— Data block —
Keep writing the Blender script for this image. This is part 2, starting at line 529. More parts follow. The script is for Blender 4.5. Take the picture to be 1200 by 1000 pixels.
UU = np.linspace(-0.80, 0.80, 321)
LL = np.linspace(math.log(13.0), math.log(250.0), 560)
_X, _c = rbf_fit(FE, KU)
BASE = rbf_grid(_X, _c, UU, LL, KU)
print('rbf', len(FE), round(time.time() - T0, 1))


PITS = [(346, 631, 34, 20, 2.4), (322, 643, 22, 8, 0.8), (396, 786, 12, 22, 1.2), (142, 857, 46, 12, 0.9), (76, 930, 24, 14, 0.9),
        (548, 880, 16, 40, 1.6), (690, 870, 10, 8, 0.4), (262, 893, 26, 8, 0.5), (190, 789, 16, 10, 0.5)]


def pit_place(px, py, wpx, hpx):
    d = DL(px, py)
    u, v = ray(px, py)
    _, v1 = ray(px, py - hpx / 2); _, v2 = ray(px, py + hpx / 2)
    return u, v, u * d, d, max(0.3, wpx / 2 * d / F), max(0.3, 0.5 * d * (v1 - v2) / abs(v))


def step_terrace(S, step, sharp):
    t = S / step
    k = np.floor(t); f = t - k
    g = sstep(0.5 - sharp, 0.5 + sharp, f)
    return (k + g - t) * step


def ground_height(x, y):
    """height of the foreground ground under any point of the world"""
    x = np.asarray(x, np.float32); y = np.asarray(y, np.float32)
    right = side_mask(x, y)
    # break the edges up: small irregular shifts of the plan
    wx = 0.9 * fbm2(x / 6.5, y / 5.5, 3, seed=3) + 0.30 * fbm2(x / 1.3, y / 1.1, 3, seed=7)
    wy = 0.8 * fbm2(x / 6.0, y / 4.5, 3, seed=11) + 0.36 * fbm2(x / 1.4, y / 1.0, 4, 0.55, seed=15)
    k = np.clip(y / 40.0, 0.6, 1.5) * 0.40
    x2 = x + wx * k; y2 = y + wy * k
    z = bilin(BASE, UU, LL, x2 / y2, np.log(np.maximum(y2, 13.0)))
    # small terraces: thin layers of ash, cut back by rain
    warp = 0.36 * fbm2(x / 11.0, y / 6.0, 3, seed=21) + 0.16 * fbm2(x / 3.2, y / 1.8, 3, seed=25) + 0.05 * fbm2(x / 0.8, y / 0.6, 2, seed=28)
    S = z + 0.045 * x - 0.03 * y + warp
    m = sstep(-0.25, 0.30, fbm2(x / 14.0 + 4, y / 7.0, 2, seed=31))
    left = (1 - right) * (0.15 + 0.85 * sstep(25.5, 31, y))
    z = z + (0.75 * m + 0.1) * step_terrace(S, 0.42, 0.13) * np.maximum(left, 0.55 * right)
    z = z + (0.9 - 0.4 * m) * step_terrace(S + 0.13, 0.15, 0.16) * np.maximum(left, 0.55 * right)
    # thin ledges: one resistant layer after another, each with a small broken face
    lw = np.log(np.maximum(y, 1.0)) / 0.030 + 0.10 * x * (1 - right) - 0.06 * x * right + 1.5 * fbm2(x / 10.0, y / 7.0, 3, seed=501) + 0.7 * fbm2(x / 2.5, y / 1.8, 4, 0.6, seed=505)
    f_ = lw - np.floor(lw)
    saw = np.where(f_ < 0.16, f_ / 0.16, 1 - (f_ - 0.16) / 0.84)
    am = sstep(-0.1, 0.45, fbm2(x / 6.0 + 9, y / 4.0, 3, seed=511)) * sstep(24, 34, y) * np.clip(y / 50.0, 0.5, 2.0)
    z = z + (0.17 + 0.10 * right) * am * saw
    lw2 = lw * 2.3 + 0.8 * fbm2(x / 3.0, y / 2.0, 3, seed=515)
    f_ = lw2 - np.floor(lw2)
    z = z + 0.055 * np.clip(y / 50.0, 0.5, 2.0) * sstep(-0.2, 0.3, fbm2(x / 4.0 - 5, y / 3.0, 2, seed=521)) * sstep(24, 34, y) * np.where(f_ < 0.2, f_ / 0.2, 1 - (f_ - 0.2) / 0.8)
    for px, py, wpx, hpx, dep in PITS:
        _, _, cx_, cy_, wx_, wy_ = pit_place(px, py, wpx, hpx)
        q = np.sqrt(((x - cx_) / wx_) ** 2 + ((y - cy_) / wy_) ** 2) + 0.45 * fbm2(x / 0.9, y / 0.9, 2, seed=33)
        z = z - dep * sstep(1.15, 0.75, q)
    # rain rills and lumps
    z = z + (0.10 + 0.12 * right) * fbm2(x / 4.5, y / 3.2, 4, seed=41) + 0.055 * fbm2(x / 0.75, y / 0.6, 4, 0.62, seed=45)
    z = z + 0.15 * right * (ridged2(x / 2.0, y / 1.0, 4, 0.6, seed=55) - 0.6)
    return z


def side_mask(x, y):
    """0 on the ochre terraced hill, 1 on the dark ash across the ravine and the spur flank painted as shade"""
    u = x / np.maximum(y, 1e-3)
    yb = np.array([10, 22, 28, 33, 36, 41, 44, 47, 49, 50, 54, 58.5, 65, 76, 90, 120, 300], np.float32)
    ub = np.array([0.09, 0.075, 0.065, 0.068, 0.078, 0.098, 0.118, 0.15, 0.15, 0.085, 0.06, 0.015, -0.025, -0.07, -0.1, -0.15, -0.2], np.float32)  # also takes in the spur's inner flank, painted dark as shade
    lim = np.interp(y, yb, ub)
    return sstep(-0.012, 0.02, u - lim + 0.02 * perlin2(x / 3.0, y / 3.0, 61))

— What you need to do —
Each line from the top of the material above through the line with "return u, v, u" must be echoed exactly, and no other line.

— Written reply —
Keep writing the Blender script for this image. This is part 2, starting at line 529. More parts follow. The script is for Blender 4.5. Take the picture to be 1200 by 1000 pixels.
UU = np.linspace(-0.80, 0.80, 321)
LL = np.linspace(math.log(13.0), math.log(250.0), 560)
_X, _c = rbf_fit(FE, KU)
BASE = rbf_grid(_X, _c, UU, LL, KU)
print('rbf', len(FE), round(time.time() - T0, 1))


PITS = [(346, 631, 34, 20, 2.4), (322, 643, 22, 8, 0.8), (396, 786, 12, 22, 1.2), (142, 857, 46, 12, 0.9), (76, 930, 24, 14, 0.9),
        (548, 880, 16, 40, 1.6), (690, 870, 10, 8, 0.4), (262, 893, 26, 8, 0.5), (190, 789, 16, 10, 0.5)]


def pit_place(px, py, wpx, hpx):
    d = DL(px, py)
    u, v = ray(px, py)
    _, v1 = ray(px, py - hpx / 2); _, v2 = ray(px, py + hpx / 2)
    return u, v, u * d, d, max(0.3, wpx / 2 * d / F), max(0.3, 0.5 * d * (v1 - v2) / abs(v))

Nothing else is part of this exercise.